### What the exercise asks
How many of the lines that follow contain the word "script"? Give only the number.

### Supplied material
-- START --

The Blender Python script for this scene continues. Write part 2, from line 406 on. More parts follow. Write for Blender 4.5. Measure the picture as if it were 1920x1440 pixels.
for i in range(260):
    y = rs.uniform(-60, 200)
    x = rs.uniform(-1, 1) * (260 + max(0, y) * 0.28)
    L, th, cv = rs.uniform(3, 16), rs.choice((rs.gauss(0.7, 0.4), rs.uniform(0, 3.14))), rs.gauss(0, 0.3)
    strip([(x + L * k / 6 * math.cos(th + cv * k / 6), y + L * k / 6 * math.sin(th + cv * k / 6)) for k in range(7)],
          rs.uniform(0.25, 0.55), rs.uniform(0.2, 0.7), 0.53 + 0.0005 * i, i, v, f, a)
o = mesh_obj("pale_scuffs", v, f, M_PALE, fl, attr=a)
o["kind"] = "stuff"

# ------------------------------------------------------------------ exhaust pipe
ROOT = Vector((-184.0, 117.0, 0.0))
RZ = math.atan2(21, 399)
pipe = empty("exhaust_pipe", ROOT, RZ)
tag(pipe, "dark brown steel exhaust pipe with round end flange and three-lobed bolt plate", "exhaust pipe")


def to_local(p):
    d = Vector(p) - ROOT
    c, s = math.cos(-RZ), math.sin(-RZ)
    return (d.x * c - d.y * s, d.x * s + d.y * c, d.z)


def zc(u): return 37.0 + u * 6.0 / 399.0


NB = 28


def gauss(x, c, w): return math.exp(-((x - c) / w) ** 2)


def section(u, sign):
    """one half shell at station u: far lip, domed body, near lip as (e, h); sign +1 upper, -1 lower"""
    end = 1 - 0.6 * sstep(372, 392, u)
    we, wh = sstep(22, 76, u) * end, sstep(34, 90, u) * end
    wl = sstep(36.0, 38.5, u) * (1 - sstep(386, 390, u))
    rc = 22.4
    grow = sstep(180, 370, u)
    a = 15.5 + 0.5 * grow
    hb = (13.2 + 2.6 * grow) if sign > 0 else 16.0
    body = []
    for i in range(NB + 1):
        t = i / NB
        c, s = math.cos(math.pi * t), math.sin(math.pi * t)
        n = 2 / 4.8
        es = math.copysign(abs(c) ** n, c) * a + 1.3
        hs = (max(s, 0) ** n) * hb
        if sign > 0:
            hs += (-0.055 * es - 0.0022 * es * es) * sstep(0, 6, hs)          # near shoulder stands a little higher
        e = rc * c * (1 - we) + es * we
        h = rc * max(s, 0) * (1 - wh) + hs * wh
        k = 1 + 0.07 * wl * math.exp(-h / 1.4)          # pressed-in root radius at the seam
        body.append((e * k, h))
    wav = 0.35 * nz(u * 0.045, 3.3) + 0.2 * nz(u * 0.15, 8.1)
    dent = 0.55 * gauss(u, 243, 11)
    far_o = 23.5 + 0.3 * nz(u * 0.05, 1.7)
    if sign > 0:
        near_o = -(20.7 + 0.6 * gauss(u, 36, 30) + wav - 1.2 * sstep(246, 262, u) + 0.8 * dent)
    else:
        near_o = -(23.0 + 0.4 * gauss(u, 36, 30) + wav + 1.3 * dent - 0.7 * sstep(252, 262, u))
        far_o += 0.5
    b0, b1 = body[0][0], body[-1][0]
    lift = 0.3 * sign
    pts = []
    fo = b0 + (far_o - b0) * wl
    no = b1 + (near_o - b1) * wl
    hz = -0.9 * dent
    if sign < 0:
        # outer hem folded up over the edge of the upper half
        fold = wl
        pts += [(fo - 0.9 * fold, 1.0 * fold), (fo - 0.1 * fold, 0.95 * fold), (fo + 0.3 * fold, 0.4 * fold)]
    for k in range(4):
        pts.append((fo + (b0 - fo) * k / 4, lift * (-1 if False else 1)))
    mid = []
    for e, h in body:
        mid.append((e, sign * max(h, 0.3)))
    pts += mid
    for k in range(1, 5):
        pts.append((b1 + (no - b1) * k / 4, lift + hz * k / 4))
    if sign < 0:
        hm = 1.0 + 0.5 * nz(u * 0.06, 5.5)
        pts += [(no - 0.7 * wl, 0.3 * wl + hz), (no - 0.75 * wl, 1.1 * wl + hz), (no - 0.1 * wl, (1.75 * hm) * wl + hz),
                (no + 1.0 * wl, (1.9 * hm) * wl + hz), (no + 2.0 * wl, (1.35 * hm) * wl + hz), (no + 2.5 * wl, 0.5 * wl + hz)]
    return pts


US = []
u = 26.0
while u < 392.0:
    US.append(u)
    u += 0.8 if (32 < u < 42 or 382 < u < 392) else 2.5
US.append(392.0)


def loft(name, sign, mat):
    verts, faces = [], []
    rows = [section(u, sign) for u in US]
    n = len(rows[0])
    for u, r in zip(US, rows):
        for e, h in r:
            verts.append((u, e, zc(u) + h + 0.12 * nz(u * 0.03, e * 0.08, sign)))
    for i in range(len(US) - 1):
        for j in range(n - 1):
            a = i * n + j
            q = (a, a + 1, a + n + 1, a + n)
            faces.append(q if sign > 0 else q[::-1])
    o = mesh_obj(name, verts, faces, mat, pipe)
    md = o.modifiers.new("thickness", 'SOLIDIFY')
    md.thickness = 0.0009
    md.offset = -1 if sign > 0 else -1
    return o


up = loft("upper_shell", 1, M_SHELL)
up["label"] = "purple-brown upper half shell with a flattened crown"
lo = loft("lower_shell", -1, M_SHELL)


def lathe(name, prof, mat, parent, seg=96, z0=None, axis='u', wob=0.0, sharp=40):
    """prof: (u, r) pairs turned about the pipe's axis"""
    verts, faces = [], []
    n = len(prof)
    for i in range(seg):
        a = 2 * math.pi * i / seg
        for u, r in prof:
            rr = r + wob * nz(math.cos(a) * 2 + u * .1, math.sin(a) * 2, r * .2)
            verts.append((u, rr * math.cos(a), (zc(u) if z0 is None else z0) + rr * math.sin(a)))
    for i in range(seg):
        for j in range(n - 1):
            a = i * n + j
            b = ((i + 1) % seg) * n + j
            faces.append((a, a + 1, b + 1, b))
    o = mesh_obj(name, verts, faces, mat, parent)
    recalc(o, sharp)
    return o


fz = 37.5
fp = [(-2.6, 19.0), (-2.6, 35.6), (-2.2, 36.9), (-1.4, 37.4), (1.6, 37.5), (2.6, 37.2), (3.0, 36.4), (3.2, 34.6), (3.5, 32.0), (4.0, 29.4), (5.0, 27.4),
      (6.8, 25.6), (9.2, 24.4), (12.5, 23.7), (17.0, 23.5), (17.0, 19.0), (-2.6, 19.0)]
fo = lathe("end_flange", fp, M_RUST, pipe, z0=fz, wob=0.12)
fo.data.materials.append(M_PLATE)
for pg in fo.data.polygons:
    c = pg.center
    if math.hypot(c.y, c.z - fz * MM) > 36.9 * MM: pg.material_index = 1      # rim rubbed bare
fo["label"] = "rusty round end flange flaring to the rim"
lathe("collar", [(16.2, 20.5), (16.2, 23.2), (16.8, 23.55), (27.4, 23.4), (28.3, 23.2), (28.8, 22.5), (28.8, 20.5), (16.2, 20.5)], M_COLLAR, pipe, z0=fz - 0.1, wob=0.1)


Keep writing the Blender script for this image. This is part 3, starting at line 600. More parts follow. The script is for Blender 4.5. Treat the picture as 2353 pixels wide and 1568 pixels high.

-- END --

### Output below
2